Objective - Give again only the lines running from the one with "What Blender Python" through the one with "return h ^ (h >> U(15))", inclusive. Omit every picture.

3D scene scripts -
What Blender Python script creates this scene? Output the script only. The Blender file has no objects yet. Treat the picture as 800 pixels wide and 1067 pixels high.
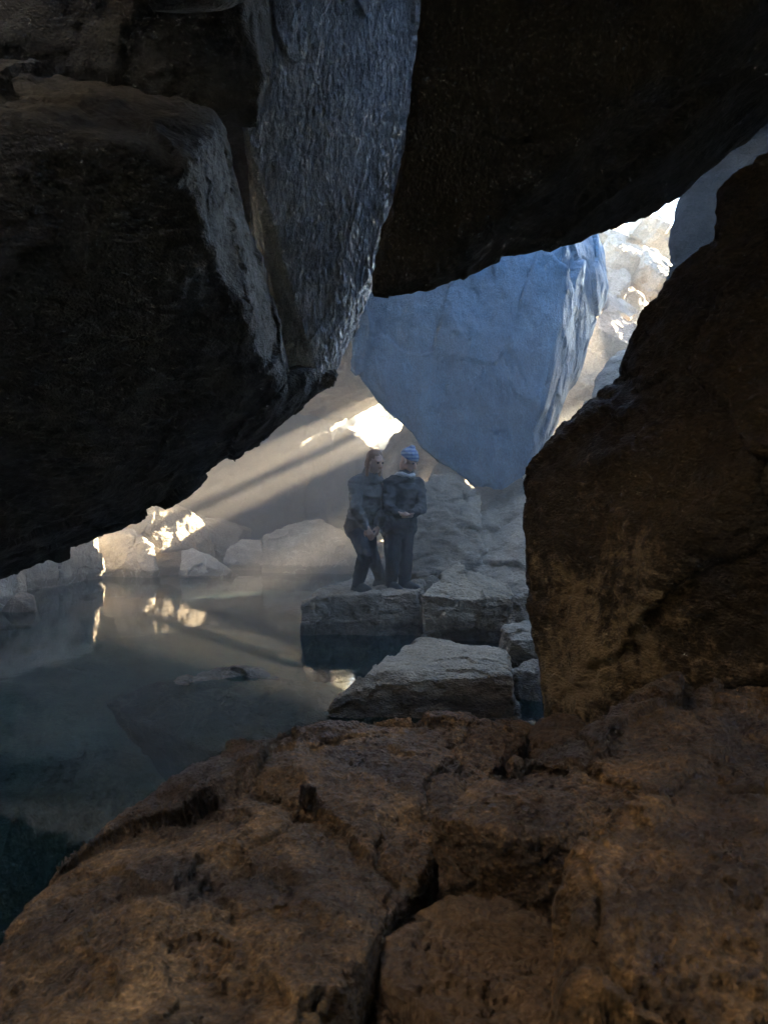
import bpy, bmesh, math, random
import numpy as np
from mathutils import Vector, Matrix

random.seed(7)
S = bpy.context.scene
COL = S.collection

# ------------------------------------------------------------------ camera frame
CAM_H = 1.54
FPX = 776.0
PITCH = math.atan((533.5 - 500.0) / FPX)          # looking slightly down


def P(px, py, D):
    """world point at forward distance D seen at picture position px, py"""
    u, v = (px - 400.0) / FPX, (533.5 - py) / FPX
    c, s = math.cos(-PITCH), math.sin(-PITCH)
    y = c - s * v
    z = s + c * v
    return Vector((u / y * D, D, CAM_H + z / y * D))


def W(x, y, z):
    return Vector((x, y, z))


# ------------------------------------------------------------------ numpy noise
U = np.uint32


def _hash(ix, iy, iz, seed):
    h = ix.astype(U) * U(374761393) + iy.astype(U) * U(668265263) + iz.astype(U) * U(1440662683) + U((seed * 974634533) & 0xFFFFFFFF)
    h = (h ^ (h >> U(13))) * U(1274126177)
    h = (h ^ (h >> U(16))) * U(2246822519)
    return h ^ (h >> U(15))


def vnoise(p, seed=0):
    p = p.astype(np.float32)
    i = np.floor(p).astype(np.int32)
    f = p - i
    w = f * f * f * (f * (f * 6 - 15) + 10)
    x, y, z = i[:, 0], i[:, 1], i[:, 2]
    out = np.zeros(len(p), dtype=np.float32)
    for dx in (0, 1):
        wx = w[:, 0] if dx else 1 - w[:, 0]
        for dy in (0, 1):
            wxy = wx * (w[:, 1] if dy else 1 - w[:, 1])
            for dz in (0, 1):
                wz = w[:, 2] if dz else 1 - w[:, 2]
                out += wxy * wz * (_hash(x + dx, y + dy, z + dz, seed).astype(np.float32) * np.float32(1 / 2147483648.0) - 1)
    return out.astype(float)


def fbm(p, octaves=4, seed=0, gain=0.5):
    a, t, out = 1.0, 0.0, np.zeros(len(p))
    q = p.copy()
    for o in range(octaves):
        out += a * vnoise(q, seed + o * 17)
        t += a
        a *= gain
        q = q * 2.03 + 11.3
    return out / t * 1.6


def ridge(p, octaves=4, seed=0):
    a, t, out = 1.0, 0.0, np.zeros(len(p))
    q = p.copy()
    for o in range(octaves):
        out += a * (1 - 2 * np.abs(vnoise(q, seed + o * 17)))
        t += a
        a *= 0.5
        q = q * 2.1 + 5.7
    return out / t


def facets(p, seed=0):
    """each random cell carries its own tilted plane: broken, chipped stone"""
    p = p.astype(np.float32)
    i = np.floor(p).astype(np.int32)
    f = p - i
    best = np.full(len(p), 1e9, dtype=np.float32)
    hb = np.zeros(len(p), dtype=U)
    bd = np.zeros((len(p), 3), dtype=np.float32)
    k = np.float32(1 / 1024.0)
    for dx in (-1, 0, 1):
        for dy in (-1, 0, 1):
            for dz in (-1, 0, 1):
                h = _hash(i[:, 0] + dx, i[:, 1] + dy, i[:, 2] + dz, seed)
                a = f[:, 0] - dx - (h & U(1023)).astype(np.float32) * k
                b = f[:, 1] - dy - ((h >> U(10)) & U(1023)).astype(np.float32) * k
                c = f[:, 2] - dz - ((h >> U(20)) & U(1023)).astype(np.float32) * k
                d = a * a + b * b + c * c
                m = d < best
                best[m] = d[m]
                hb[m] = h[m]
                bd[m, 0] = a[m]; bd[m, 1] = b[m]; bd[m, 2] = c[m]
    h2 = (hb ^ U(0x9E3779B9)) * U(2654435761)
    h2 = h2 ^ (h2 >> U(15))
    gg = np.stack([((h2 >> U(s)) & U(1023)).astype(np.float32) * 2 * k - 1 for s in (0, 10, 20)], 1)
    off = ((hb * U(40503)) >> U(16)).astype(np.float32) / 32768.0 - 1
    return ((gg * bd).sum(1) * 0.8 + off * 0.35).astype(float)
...
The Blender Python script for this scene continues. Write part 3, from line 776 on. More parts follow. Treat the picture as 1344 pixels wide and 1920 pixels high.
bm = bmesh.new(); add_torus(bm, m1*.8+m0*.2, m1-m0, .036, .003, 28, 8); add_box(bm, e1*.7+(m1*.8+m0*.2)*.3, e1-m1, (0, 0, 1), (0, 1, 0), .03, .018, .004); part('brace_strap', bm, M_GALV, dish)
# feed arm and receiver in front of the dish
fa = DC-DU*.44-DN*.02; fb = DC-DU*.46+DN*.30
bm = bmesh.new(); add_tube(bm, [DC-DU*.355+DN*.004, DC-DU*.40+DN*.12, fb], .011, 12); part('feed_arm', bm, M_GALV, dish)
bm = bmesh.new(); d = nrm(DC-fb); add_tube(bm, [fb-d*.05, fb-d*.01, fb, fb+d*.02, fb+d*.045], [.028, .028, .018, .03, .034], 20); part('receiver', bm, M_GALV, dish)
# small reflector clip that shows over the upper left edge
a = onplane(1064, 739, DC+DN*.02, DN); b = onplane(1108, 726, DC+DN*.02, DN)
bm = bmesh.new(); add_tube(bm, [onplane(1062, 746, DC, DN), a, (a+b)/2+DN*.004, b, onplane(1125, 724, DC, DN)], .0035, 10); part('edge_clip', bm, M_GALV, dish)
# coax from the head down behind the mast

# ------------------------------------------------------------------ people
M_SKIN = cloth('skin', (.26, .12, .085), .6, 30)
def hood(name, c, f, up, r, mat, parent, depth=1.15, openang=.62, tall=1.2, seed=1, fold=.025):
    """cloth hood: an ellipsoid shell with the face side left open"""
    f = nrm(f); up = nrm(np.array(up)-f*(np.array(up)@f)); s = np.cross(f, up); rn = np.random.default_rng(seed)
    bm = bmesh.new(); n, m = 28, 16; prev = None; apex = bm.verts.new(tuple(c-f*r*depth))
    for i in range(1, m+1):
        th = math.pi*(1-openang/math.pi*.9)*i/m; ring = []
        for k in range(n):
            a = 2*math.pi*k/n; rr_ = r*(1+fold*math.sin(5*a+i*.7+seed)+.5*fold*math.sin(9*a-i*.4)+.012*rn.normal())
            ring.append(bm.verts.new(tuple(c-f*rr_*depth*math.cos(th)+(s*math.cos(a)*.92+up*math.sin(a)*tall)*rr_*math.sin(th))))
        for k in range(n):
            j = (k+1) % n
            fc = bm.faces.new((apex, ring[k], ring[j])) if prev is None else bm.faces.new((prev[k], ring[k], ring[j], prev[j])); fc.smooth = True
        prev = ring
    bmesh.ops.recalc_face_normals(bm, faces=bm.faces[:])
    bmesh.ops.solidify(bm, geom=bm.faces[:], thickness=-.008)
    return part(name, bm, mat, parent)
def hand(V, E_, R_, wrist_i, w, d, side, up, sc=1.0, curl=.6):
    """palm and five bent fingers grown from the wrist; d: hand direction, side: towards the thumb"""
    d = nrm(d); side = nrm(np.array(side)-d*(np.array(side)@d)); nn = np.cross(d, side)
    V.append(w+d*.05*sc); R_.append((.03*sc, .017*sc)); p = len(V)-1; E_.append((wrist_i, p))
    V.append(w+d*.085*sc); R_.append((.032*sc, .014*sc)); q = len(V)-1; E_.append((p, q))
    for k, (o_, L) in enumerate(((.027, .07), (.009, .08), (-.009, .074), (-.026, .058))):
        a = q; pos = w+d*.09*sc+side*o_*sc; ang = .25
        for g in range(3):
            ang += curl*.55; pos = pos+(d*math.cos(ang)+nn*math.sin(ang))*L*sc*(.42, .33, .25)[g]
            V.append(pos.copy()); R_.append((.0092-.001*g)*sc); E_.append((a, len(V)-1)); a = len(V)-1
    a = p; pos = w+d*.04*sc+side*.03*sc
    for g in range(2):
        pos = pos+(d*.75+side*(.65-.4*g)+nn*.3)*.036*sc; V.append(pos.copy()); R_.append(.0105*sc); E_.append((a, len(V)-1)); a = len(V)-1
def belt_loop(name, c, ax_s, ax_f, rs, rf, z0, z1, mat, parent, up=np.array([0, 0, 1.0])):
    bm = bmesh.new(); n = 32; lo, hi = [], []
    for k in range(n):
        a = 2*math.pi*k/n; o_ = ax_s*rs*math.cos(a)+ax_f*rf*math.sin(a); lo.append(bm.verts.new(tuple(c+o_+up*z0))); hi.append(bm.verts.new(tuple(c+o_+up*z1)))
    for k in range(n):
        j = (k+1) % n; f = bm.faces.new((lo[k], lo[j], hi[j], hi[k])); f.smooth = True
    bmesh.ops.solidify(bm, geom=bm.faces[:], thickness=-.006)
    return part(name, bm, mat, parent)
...
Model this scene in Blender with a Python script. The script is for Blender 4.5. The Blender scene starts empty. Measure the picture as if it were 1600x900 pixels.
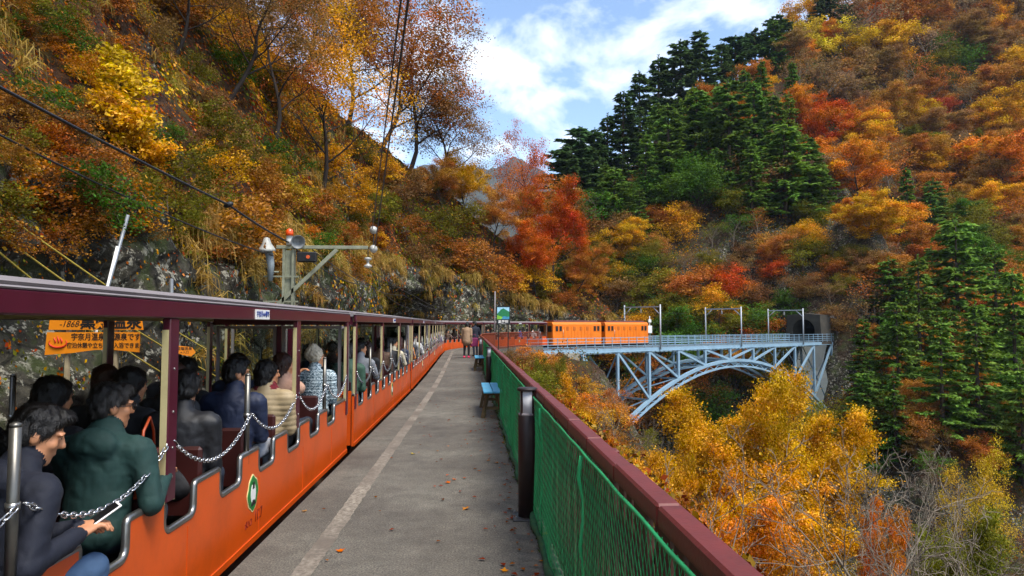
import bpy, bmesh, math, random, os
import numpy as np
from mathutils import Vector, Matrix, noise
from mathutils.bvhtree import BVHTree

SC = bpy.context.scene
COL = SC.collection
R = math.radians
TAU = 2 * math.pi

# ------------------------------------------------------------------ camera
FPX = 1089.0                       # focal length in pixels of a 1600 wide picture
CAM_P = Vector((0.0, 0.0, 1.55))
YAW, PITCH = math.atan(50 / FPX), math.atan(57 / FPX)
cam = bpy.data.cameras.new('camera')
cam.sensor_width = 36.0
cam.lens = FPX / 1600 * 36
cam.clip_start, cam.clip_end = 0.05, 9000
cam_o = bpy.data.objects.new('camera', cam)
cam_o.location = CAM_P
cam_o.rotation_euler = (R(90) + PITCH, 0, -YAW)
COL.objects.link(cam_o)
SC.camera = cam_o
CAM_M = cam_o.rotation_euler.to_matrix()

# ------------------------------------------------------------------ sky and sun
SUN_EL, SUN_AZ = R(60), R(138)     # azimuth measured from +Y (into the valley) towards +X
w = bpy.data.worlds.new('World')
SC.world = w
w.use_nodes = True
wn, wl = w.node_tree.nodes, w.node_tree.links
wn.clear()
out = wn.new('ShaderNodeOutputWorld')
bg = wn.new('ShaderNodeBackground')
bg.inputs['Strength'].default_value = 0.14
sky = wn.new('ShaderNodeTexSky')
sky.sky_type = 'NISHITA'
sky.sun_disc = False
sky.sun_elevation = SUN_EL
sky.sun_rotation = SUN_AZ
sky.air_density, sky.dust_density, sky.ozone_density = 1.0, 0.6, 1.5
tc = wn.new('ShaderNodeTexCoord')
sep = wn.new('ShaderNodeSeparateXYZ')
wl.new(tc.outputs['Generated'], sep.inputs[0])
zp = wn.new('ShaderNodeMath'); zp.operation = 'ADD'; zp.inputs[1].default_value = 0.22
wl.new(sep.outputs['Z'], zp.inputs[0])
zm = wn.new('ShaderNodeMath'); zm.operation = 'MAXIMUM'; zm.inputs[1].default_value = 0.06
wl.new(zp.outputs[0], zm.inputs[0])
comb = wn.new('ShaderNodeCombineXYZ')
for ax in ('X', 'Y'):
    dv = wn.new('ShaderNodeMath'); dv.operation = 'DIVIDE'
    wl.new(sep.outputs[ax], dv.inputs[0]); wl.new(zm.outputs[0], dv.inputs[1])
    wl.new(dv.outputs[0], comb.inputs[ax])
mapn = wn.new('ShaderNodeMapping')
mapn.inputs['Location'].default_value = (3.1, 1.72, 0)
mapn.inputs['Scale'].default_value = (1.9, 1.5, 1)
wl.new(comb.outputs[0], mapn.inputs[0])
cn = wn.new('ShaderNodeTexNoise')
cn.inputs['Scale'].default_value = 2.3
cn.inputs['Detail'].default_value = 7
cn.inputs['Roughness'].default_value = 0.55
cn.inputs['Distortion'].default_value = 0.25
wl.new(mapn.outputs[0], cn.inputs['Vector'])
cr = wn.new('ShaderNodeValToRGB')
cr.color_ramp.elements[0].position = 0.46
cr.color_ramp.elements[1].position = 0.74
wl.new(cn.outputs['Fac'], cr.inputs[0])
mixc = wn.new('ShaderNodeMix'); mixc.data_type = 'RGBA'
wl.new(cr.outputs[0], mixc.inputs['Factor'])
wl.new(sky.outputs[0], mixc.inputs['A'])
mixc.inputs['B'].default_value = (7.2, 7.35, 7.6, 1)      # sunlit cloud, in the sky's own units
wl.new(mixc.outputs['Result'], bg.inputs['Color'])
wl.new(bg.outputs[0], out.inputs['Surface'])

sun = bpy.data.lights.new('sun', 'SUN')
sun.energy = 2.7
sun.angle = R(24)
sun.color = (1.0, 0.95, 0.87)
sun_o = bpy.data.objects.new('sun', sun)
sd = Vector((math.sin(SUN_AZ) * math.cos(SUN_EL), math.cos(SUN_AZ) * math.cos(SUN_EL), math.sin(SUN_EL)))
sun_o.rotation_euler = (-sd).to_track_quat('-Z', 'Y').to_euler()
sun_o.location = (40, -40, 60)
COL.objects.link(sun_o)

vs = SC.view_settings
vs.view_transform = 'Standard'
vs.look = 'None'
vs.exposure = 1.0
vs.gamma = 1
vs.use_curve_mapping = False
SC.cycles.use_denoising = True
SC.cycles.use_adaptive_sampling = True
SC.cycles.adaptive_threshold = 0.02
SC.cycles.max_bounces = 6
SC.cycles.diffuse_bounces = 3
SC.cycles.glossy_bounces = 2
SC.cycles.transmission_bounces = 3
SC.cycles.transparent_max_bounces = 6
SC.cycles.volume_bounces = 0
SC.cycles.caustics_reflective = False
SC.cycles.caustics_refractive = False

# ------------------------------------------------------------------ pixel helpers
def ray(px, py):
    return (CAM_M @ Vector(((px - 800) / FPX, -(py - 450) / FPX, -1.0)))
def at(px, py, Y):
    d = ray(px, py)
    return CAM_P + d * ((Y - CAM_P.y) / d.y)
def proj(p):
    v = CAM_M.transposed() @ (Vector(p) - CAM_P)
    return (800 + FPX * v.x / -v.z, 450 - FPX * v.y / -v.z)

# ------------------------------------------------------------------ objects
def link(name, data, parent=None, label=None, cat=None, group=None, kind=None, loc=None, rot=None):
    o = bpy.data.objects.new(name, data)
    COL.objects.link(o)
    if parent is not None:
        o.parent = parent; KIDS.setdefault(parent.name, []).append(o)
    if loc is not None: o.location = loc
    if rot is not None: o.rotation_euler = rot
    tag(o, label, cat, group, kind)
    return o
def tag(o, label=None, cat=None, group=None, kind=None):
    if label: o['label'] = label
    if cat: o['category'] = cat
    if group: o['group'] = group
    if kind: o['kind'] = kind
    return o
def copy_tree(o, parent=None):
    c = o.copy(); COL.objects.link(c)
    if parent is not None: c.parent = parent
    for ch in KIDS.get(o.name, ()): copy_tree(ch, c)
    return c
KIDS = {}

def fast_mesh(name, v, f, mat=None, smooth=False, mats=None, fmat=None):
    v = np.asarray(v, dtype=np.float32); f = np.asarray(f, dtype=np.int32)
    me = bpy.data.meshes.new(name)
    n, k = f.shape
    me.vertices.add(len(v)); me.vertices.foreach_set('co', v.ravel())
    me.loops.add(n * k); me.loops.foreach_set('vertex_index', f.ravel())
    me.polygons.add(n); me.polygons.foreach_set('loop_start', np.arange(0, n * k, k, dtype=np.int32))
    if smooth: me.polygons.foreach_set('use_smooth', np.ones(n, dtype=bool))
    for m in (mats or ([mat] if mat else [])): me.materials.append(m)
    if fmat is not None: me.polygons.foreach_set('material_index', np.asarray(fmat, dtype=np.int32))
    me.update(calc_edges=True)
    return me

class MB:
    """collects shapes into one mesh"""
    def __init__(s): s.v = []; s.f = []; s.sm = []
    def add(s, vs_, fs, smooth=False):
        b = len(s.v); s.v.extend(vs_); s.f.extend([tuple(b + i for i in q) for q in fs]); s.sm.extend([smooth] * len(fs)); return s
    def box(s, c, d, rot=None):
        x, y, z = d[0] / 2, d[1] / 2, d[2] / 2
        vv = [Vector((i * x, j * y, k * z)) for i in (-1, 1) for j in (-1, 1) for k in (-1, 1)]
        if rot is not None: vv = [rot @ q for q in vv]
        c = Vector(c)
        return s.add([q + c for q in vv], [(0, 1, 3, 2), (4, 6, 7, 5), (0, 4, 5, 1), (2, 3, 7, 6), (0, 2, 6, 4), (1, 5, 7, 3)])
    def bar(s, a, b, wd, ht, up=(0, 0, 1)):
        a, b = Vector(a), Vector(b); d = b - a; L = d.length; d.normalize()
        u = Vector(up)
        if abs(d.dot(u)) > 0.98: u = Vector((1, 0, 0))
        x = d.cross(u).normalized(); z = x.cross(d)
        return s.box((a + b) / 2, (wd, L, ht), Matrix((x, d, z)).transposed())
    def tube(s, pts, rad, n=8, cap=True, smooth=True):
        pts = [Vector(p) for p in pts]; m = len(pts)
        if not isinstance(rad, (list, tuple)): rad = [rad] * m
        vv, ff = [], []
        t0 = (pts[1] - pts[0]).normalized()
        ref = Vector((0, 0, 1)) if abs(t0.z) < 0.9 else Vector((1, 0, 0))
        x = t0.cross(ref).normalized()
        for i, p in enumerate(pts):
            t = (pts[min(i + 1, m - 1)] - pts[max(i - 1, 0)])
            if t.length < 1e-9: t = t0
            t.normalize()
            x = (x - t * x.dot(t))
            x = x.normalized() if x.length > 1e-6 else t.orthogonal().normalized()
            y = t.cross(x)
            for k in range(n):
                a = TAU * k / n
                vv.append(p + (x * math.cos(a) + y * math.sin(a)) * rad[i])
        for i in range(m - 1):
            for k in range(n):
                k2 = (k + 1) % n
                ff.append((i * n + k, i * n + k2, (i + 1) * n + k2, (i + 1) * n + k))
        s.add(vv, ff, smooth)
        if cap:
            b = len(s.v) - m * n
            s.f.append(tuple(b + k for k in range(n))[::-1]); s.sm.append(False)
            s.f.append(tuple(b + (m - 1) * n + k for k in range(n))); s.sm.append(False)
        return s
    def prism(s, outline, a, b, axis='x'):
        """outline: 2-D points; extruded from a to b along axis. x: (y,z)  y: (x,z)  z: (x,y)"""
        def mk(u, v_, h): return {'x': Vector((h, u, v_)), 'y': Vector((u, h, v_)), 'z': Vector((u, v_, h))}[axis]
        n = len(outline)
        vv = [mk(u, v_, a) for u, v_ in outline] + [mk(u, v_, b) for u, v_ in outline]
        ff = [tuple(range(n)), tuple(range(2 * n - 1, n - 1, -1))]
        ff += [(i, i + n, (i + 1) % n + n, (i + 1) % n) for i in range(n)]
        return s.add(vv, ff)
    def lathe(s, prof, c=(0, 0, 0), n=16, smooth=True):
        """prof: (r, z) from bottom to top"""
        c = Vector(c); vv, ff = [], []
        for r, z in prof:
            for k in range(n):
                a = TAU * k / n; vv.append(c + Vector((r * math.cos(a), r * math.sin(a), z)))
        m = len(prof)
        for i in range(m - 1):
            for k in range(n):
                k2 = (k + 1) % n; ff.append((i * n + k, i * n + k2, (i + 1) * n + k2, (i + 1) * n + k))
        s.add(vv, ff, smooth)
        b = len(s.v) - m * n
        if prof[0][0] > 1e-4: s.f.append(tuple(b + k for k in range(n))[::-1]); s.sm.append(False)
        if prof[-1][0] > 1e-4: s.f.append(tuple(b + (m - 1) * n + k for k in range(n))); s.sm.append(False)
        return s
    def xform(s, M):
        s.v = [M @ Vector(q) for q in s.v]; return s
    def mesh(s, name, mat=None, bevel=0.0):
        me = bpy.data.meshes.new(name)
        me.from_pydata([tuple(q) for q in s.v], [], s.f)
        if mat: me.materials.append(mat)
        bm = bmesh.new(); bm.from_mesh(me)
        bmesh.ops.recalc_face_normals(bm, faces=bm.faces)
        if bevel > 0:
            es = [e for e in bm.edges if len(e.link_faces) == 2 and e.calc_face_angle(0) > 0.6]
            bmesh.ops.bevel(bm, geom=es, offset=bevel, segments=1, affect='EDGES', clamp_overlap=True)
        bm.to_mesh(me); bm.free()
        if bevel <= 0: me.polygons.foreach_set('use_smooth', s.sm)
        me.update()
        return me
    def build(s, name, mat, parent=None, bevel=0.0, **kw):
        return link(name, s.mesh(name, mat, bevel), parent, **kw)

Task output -
What Blender Python script creates this scene? Output the script only. The Blender file has no objects yet. Treat the picture as 800 pixels wide and 1067 pixels high.
import bpy, bmesh, math, random
import numpy as np
from mathutils import Vector, Matrix

random.seed(7)
S = bpy.context.scene
COL = S.collection

# ------------------------------------------------------------------ camera frame
CAM_H = 1.54
FPX = 776.0
PITCH = math.atan((533.5 - 500.0) / FPX)          # looking slightly down


def P(px, py, D):
    """world point at forward distance D seen at picture position px, py"""
    u, v = (px - 400.0) / FPX, (533.5 - py) / FPX
    c, s = math.cos(-PITCH), math.sin(-PITCH)
    y = c - s * v
    z = s + c * v
    return Vector((u / y * D, D, CAM_H + z / y * D))


def W(x, y, z):
    return Vector((x, y, z))


# ------------------------------------------------------------------ numpy noise
U = np.uint32


def _hash(ix, iy, iz, seed):
    h = ix.astype(U) * U(374761393) + iy.astype(U) * U(668265263) + iz.astype(U) * U(1440662683) + U((seed * 974634533) & 0xFFFFFFFF)
    h = (h ^ (h >> U(13))) * U(1274126177)
    h = (h ^ (h >> U(16))) * U(2246822519)
    return h ^ (h >> U(15))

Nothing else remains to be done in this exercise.